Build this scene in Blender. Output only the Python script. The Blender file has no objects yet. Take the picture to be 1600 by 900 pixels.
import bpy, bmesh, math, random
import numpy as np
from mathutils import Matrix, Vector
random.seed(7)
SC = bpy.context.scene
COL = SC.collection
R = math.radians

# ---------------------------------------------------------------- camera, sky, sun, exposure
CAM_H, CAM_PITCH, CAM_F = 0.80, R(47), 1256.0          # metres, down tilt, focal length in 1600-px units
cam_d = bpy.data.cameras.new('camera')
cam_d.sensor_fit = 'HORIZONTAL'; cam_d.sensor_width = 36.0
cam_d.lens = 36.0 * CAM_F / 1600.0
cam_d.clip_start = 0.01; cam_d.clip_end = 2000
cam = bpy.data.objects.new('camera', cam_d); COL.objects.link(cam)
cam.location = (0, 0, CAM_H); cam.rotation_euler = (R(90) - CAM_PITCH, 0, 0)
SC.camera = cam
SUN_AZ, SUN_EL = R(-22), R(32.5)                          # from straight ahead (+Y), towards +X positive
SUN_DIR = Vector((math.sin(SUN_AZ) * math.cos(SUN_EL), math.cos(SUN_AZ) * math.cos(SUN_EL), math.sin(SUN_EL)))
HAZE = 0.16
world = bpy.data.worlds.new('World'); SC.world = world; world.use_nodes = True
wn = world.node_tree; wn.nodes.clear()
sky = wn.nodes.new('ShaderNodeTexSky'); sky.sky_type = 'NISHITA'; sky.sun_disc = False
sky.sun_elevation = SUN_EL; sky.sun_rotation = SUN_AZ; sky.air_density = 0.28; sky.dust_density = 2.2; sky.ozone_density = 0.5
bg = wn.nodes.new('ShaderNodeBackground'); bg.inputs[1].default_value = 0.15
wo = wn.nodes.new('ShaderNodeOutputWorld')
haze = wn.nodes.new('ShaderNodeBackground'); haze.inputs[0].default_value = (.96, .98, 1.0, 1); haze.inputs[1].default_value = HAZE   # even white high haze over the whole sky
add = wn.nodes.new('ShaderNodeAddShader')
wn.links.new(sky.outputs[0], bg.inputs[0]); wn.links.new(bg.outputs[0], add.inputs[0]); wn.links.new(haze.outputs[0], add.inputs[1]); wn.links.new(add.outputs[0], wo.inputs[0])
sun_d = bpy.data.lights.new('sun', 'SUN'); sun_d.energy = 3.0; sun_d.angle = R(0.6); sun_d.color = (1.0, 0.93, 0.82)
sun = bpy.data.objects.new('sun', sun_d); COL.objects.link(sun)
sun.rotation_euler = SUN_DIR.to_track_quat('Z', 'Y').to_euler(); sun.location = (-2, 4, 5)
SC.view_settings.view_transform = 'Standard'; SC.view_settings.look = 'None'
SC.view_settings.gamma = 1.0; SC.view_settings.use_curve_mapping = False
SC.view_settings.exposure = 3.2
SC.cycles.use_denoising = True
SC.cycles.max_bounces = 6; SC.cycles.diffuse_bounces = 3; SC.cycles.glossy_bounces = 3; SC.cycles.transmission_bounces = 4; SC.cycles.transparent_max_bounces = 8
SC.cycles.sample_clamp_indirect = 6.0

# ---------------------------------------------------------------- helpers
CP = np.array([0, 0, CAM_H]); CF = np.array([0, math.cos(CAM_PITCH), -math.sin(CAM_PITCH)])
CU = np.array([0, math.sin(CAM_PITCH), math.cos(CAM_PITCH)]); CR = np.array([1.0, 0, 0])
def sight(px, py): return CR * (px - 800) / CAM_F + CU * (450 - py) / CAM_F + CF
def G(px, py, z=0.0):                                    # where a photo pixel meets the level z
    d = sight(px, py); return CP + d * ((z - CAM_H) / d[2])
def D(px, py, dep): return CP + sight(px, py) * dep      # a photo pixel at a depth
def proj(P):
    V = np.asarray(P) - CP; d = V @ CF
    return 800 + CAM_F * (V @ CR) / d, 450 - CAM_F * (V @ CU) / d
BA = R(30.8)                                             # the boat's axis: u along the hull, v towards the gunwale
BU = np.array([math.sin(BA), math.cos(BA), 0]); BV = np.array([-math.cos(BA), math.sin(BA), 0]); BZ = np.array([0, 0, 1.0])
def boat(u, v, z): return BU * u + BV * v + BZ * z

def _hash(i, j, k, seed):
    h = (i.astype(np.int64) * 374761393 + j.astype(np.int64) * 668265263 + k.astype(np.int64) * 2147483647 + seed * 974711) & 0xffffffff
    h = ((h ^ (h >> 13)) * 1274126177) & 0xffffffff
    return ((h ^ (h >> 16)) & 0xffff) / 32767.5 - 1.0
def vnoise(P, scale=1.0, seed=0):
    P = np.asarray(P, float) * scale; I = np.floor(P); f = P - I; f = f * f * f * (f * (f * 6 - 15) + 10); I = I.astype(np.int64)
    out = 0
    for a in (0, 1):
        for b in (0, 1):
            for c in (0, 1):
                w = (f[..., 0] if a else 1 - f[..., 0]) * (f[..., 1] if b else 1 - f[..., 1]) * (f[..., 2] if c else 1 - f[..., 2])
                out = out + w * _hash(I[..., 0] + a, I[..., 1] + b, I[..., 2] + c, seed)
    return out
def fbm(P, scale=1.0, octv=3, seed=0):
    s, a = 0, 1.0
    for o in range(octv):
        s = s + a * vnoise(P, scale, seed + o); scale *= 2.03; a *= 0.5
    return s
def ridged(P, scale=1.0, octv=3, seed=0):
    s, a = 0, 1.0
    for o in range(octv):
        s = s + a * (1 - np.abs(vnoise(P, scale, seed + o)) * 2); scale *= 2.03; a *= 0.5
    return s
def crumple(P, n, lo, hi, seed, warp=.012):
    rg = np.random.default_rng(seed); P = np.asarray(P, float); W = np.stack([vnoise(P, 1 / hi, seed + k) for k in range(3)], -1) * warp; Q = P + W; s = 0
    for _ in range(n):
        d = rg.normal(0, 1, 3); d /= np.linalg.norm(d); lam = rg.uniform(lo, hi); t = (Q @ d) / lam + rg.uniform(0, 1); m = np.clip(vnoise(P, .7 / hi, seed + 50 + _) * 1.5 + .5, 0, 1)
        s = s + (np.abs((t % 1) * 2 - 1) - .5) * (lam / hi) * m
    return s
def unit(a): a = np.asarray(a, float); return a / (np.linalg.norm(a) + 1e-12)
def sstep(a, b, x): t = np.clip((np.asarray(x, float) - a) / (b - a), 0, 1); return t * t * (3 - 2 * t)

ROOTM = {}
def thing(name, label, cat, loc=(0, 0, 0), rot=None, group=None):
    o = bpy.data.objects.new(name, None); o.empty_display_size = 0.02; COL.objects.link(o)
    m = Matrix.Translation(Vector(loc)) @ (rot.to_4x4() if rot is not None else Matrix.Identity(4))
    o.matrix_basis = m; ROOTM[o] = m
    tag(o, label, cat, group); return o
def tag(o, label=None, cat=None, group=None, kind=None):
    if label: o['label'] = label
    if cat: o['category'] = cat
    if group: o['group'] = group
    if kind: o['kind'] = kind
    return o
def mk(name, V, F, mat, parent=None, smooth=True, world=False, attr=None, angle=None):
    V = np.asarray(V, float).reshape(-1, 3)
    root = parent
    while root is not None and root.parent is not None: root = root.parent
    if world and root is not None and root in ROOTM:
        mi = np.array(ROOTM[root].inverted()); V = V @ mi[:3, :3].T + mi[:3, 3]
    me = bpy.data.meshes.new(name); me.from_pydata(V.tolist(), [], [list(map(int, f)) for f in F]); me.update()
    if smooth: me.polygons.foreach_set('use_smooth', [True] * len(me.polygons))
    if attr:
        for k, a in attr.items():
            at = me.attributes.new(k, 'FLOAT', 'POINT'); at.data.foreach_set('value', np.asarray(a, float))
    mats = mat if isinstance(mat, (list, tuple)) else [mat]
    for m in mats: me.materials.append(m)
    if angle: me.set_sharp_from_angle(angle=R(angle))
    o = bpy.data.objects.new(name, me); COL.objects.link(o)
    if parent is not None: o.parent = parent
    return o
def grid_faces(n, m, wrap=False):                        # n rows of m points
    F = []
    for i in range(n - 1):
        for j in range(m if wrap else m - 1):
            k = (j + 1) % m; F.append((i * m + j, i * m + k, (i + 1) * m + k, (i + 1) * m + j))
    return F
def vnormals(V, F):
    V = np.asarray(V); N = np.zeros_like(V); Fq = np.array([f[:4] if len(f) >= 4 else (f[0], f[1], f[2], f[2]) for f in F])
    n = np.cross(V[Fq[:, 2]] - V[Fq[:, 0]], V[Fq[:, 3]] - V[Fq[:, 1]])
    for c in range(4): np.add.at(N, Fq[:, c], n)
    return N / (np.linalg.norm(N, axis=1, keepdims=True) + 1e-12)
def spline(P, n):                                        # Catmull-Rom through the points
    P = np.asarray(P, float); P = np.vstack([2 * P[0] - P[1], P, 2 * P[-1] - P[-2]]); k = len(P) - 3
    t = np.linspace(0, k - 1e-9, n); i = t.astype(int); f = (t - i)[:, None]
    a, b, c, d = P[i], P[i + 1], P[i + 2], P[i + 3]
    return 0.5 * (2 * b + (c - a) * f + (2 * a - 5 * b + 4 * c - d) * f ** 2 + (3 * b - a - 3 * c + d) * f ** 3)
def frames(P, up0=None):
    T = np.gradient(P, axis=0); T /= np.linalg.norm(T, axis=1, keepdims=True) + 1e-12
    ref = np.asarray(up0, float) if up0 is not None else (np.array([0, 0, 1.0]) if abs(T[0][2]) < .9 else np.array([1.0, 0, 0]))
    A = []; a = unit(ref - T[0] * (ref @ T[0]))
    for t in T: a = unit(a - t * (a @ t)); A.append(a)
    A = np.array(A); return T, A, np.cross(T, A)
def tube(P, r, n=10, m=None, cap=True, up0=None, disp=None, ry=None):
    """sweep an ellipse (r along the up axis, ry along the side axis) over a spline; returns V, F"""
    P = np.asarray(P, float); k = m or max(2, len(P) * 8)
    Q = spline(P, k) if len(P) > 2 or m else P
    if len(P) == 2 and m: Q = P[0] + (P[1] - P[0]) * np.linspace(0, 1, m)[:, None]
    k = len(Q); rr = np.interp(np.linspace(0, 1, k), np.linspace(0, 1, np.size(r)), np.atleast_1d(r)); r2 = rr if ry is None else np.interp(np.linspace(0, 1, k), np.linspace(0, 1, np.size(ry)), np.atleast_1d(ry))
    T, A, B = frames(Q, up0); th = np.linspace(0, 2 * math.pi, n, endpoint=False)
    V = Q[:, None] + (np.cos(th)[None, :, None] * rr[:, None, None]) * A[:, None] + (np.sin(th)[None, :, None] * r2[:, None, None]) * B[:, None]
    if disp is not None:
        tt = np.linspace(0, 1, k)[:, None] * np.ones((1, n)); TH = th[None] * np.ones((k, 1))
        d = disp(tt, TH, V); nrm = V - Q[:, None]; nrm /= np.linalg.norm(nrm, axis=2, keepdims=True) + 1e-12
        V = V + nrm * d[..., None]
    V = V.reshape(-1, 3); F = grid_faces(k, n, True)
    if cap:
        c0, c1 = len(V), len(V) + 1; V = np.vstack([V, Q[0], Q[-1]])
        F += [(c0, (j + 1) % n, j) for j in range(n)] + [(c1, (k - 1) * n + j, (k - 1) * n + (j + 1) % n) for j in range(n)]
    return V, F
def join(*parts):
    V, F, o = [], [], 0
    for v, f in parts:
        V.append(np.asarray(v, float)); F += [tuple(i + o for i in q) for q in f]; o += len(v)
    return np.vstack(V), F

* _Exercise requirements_
Reproduce exactly, please, only the lines from the start of the data above to the line that contains "R = math.radians", with both ends kept.

* _Written response_
Build this scene in Blender. Output only the Python script. The Blender file has no objects yet. Take the picture to be 1600 by 900 pixels.
import bpy, bmesh, math, random
import numpy as np
from mathutils import Matrix, Vector
random.seed(7)
SC = bpy.context.scene
COL = SC.collection
R = math.radians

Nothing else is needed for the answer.